Water scarcity will reduce crop production, just when it needs to rise

Many countries are extracting groundwater faster than it can be replenished (Mexico by 20%, China by 25% and India by 56%). Over 70 of the world's major rivers now hardly reach the ocean due to the extensive diversion of water for human use. If current trends continue, by 2030 increasing water scarcity could cause annual grain losses equivalent to 30% of current world consumption (just as we need 70% more food). As demand continues to grow, competition for water will intensify between economic sectors, as well as between geographies

And don’t forget climate change

In addition, let's not forget that a potentially changing climate will simply accelerate freshwater security challenges faced in many places around the world. Unlike options in energy, there are no substitutes or alternatives to water. We will simply have to adapt.

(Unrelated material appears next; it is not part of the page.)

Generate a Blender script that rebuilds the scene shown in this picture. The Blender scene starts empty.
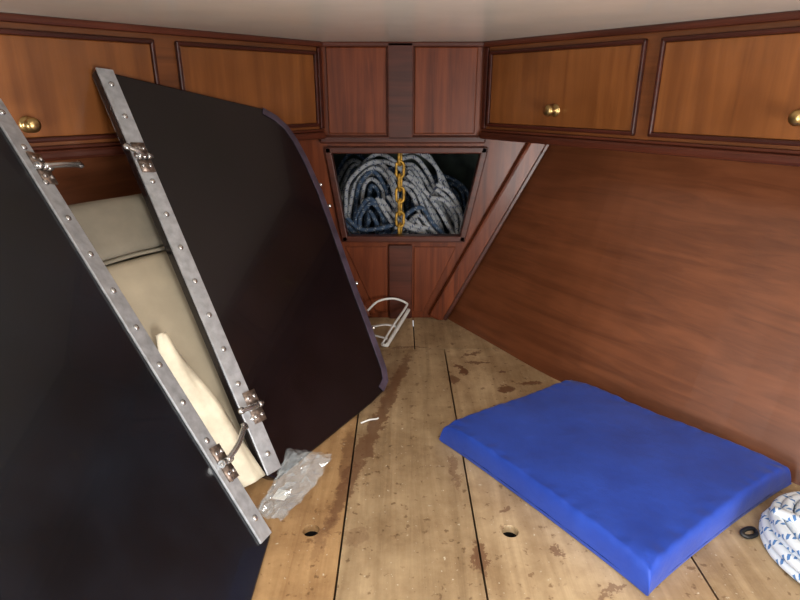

This is not just a sustainable development problem for the very poorest nations. Water security will affect people in Australia, the Balkans, California, China, India, Jordan, Greece, Mexico, North Africa, Pakistan, Saudi Arabia, Spain, South Africa and Turkey among others. Even southern parts of the UK can already be classed as under water stress.

10 years to act

Water dripping from leaf
Credit: 
WEF

For all these reasons business as usual is not an option. We cannot manage water into the future as we have in the past. Given the timescales associated with turning things around in the water sector, the need for long term planning, and the dire conditions some countries already find themselves in, senior analysts suggest we have about 10 years to act.

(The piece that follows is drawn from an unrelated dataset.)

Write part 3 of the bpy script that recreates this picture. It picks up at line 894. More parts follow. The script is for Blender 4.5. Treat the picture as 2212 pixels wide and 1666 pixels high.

The good news is that the next few years hold great potential for a transformation in the world's water management. Unlike climate change, no-one can argue that the problem does not exist, or that solutions are quickly required. New technologies, new partnership arrangements and new policies will be required. This, then, is the “new now” for sustainable development professionals working in the water resources domain: water is local no longer.